Items listed in a dataset ::
──────

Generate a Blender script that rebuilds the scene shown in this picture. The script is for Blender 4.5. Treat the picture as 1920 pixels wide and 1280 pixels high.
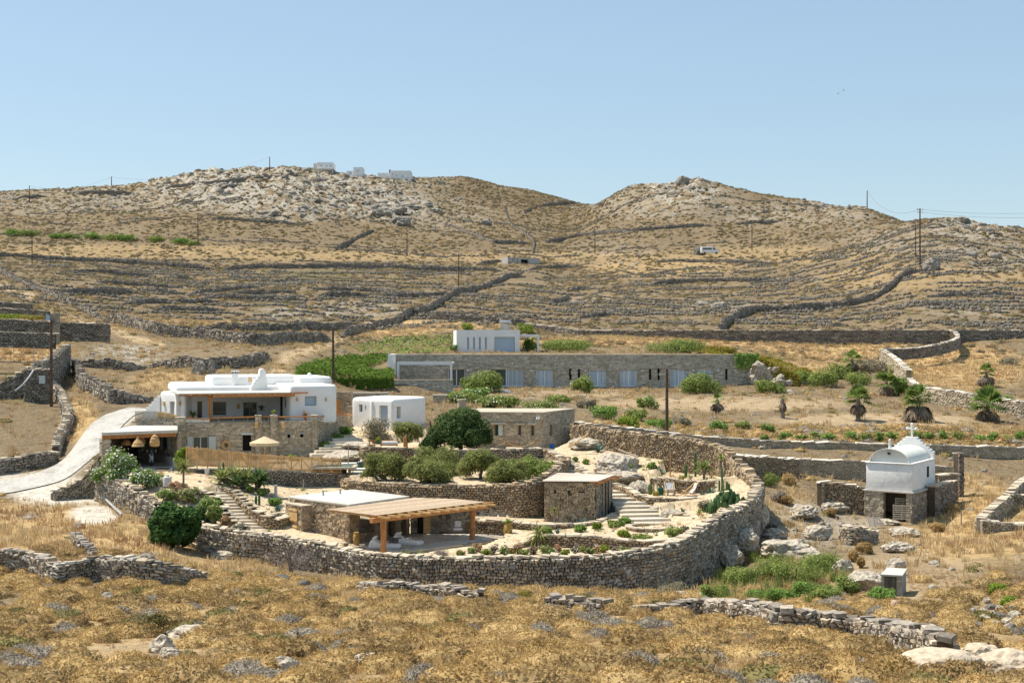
import bpy,bmesh,math,random
import numpy as np
from mathutils import Vector,Matrix
for o in list(bpy.data.objects):bpy.data.objects.remove(o)
SC=bpy.context.scene
COL=SC.collection
F=2667.0

# ---------------------------------------------------------------- camera, sky, sun, exposure
cam=bpy.data.cameras.new('camera');cam.lens=50;cam.sensor_width=36;cam.clip_start=0.5;cam.clip_end=6000
camo=bpy.data.objects.new('camera',cam);COL.objects.link(camo)
camo.location=(0,0,0);camo.rotation_euler=(math.radians(90),0,0)
SC.camera=camo
SUN_EL,SUN_AZ=math.radians(61),math.atan2(-0.92,0.37)
w=bpy.data.worlds.new('World');SC.world=w;w.use_nodes=True
nt=w.node_tree;nt.nodes.clear()
sky=nt.nodes.new('ShaderNodeTexSky');sky.sky_type='NISHITA';sky.sun_disc=False
sky.sun_elevation=SUN_EL;sky.sun_rotation=SUN_AZ;sky.altitude=0;sky.air_density=1.0;sky.dust_density=0.6;sky.ozone_density=0.0
bg=nt.nodes.new('ShaderNodeBackground');bg.inputs[1].default_value=0.094
wo=nt.nodes.new('ShaderNodeOutputWorld')
mx=nt.nodes.new('ShaderNodeMix');mx.data_type='RGBA';mx.inputs[0].default_value=0.4;mx.inputs[7].default_value=(3.3,4.9,6.2,1)
nt.links.new(sky.outputs[0],mx.inputs[6]);nt.links.new(mx.outputs[2],bg.inputs[0]);nt.links.new(bg.outputs[0],wo.inputs[0])
sl=bpy.data.lights.new('sun','SUN');sl.energy=4.7;sl.angle=math.radians(0.53);sl.color=(1.0,0.92,0.785)
so=bpy.data.objects.new('sun',sl);COL.objects.link(so)
sd=Vector((math.sin(SUN_AZ)*math.cos(SUN_EL),math.cos(SUN_AZ)*math.cos(SUN_EL),math.sin(SUN_EL)))
so.rotation_euler=sd.to_track_quat('Z','Y').to_euler();so.location=(-60,60,150)
SC.view_settings.view_transform='Standard';SC.view_settings.look='None'
SC.view_settings.exposure=0.56;SC.view_settings.gamma=1.0;SC.view_settings.use_curve_mapping=False
SC.render.engine='CYCLES';SC.cycles.max_bounces=6;SC.cycles.diffuse_bounces=3;SC.cycles.glossy_bounces=2
SC.cycles.transparent_max_bounces=4;SC.cycles.caustics_reflective=False;SC.cycles.caustics_refractive=False

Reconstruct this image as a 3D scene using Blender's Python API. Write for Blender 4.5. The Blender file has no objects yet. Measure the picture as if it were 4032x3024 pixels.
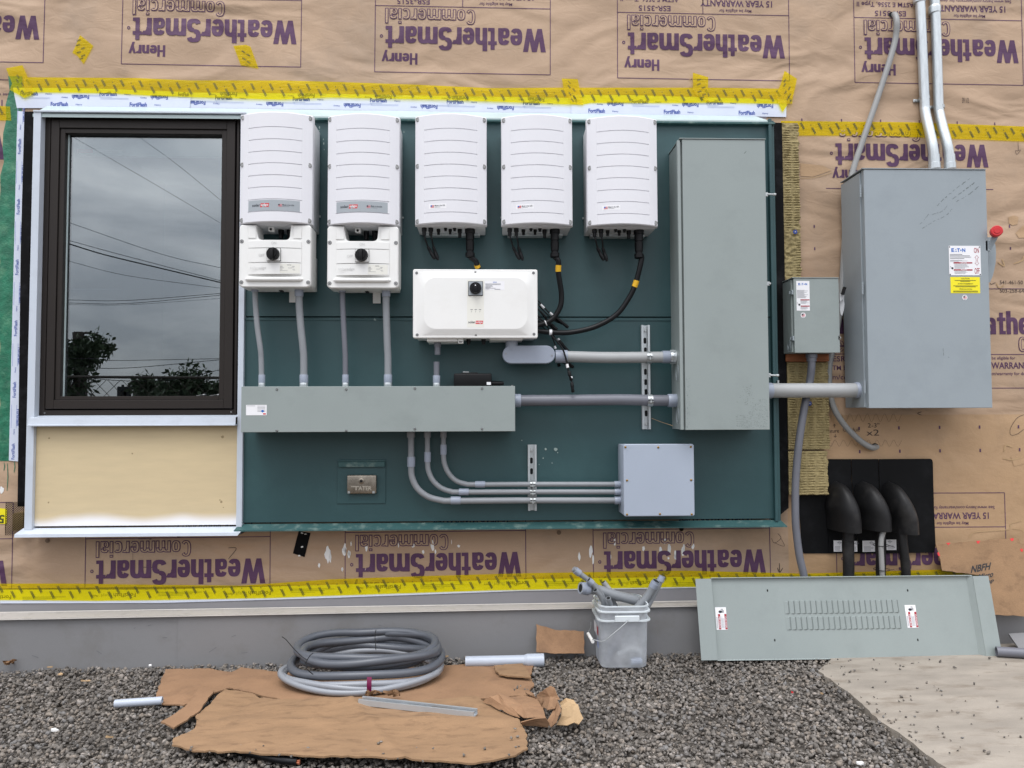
import bpy, bmesh, math, random
from math import radians, sin, cos, pi, tan
from mathutils import Vector, Matrix, noise
import numpy as np
random.seed(7)
scene = bpy.context.scene
COL = scene.collection

# ------------------------------------------------------------------ camera
CAM = Vector((0.0, -3.65, 1.14))
PITCH, YAW, ROLL = radians(2.367), radians(1.92), radians(-0.184)
FPX, CX, CY = 3028.0, 2016.0, 1512.0
FWD = Vector((sin(YAW) * cos(PITCH), cos(YAW) * cos(PITCH), sin(PITCH)))
_r0 = Vector((cos(YAW), -sin(YAW), 0))
_u0 = _r0.cross(FWD)
RT = _r0 * cos(ROLL) + _u0 * sin(ROLL)
UP = -_r0 * sin(ROLL) + _u0 * cos(ROLL)
cam_data = bpy.data.cameras.new("camera")
cam = bpy.data.objects.new("camera", cam_data)
COL.objects.link(cam)
cam_data.sensor_width = 36.0
cam_data.lens = 36.0 * FPX / 4032.0
cam_data.clip_start = 0.05
cam_data.clip_end = 500.0
cam.matrix_world = Matrix(((RT.x, UP.x, -FWD.x, CAM.x), (RT.y, UP.y, -FWD.y, CAM.y), (RT.z, UP.z, -FWD.z, CAM.z), (0, 0, 0, 1)))
scene.camera = cam

# ------------------------------------------------------------------ world: overcast sky
scene.view_settings.view_transform = 'Standard'
scene.view_settings.look = 'None'
scene.view_settings.gamma = 1.0
scene.view_settings.exposure = 0.0
scene.view_settings.use_curve_mapping = False
world = bpy.data.worlds.new("World")
scene.world = world
world.use_nodes = True
wn, wl = world.node_tree.nodes, world.node_tree.links
wn.clear()
SUN_EL, SUN_AZ = radians(62), radians(200)      # azimuth clockwise from +Y (the wall is to +Y)
sky = wn.new('ShaderNodeTexSky'); sky.sky_type = 'NISHITA'; sky.sun_disc = False
sky.sun_elevation = SUN_EL; sky.sun_rotation = SUN_AZ
bg = wn.new('ShaderNodeBackground'); bg.inputs[1].default_value = 0.10
wl.new(sky.outputs[0], bg.inputs[0])
tc = wn.new('ShaderNodeTexCoord')
mp = wn.new('ShaderNodeMapping'); mp.inputs['Scale'].default_value = (1.0, 1.0, 2.6)
wl.new(tc.outputs['Generated'], mp.inputs[0])
cn = wn.new('ShaderNodeTexNoise'); cn.inputs['Scale'].default_value = 4.2; cn.inputs['Detail'].default_value = 7; cn.inputs['Roughness'].default_value = 0.52
cn.inputs['Distortion'].default_value = 0.5
wl.new(mp.outputs[0], cn.inputs[0])
cr = wn.new('ShaderNodeValToRGB')
cr.color_ramp.elements[0].position = 0.38; cr.color_ramp.elements[0].color = (0.60, 0.62, 0.68, 1)
cr.color_ramp.elements[1].position = 0.68; cr.color_ramp.elements[1].color = (1.12, 1.11, 1.14, 1)
wl.new(cn.outputs[0], cr.inputs[0])
# overcast skies are brighter overhead than near the horizon
sx = wn.new('ShaderNodeSeparateXYZ'); wl.new(tc.outputs['Generated'], sx.inputs[0])
mr = wn.new('ShaderNodeMapRange'); mr.inputs[1].default_value = 0.0; mr.inputs[2].default_value = 0.9; mr.inputs[3].default_value = 0.85; mr.inputs[4].default_value = 3.5
wl.new(sx.outputs[2], mr.inputs[0])
bg2 = wn.new('ShaderNodeBackground')
wl.new(cr.outputs[0], bg2.inputs[0]); wl.new(mr.outputs[0], bg2.inputs[1])
mx = wn.new('ShaderNodeMixShader'); mx.inputs[0].default_value = 0.9
wl.new(bg.outputs[0], mx.inputs[1]); wl.new(bg2.outputs[0], mx.inputs[2])
wo = wn.new('ShaderNodeOutputWorld'); wl.new(mx.outputs[0], wo.inputs[0])

sl = bpy.data.lights.new("sun", 'SUN'); sl.energy = 1.35; sl.angle = radians(26); sl.color = (1.0, 0.985, 0.96)
sun = bpy.data.objects.new("sun", sl); COL.objects.link(sun)
sd = Vector((sin(SUN_AZ) * cos(SUN_EL), cos(SUN_AZ) * cos(SUN_EL), sin(SUN_EL)))
sun.rotation_euler = sd.to_track_quat('Z', 'Y').to_euler(); sun.location = sd * 30

# ------------------------------------------------------------------ photograph -> world
def crop(x0, y0, s):
    return lambda x, y: (x0 + x / s, y0 + y / s)
A = crop(0, 0, 1.58); B = crop(1300, 0, 1.58); C = crop(2632, 0, 1.58); D = crop(0, 1000, 1.3829)
E = crop(1300, 1000, 1.58); F = crop(2632, 1000, 1.58); G = crop(0, 2024, 1.58); H = crop(1300, 2024, 1.58); I = crop(2632, 2024, 1.58)
J = crop(900, 860, 2.962); K = crop(1580, 860, 2.962); L = crop(2000, 1150, 2.962); M = crop(900, 400, 2.962); N = crop(3050, 1050, 4.1475)
O = crop(3650, 850, 4.1475); PB = crop(2200, 2180, 3.4568); Q = crop(1100, 2440, 3.3515); R = crop(1900, 2560, 4.8795); T = crop(3240, 1780, 3.19)

def ray(p):
    return RT * ((p[0] - CX) / FPX) + UP * ((CY - p[1]) / FPX) + FWD
def S(p, Y):                       # the point seen at p that stands on the vertical plane y = Y
    d = ray(p); return CAM + d * ((Y - CAM.y) / d.y)
def gz(x):                         # the ground rises a little to the right
    return 0.012 * max(-3.0, min(3.0, x)) - 0.005
def SG(p, z=0.0):                  # the point seen at p on the ground (z above it)
    d = ray(p); g = z
    for _ in range(3):
        q = CAM + d * ((g - CAM.z) / d.z); g = gz(q.x) + z
    return q
def SP(p, o, n):
    d = ray(p); return CAM + d * ((o - CAM).dot(n) / d.dot(n))
def PX(L_, Y): return [S(p, Y) for p in L_]
def rect(p0, p1, Y):               # upper-left and lower-right corners in the photograph
    a, b = S(p0, Y), S(p1, Y); return min(a.x, b.x), max(a.x, b.x), min(a.z, b.z), max(a.z, b.z)
def srgb(r, g, b):
    f = lambda c: (c / 255 / 12.92) if c / 255 <= 0.04045 else ((c / 255 + 0.055) / 1.055) ** 2.4
    return (f(r), f(g), f(b), 1.0)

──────

The problem ::
Copy out, exactly, every line from the one that contains "Reconstruct this image" through the one that contains "scene.camera = cam". Pictures stay out of the copy.

Exercise solution ::
Reconstruct this image as a 3D scene using Blender's Python API. Write for Blender 4.5. The Blender file has no objects yet. Measure the picture as if it were 4032x3024 pixels.
import bpy, bmesh, math, random
from math import radians, sin, cos, pi, tan
from mathutils import Vector, Matrix, noise
import numpy as np
random.seed(7)
scene = bpy.context.scene
COL = scene.collection

# ------------------------------------------------------------------ camera
CAM = Vector((0.0, -3.65, 1.14))
PITCH, YAW, ROLL = radians(2.367), radians(1.92), radians(-0.184)
FPX, CX, CY = 3028.0, 2016.0, 1512.0
FWD = Vector((sin(YAW) * cos(PITCH), cos(YAW) * cos(PITCH), sin(PITCH)))
_r0 = Vector((cos(YAW), -sin(YAW), 0))
_u0 = _r0.cross(FWD)
RT = _r0 * cos(ROLL) + _u0 * sin(ROLL)
UP = -_r0 * sin(ROLL) + _u0 * cos(ROLL)
cam_data = bpy.data.cameras.new("camera")
cam = bpy.data.objects.new("camera", cam_data)
COL.objects.link(cam)
cam_data.sensor_width = 36.0
cam_data.lens = 36.0 * FPX / 4032.0
cam_data.clip_start = 0.05
cam_data.clip_end = 500.0
cam.matrix_world = Matrix(((RT.x, UP.x, -FWD.x, CAM.x), (RT.y, UP.y, -FWD.y, CAM.y), (RT.z, UP.z, -FWD.z, CAM.z), (0, 0, 0, 1)))
scene.camera = cam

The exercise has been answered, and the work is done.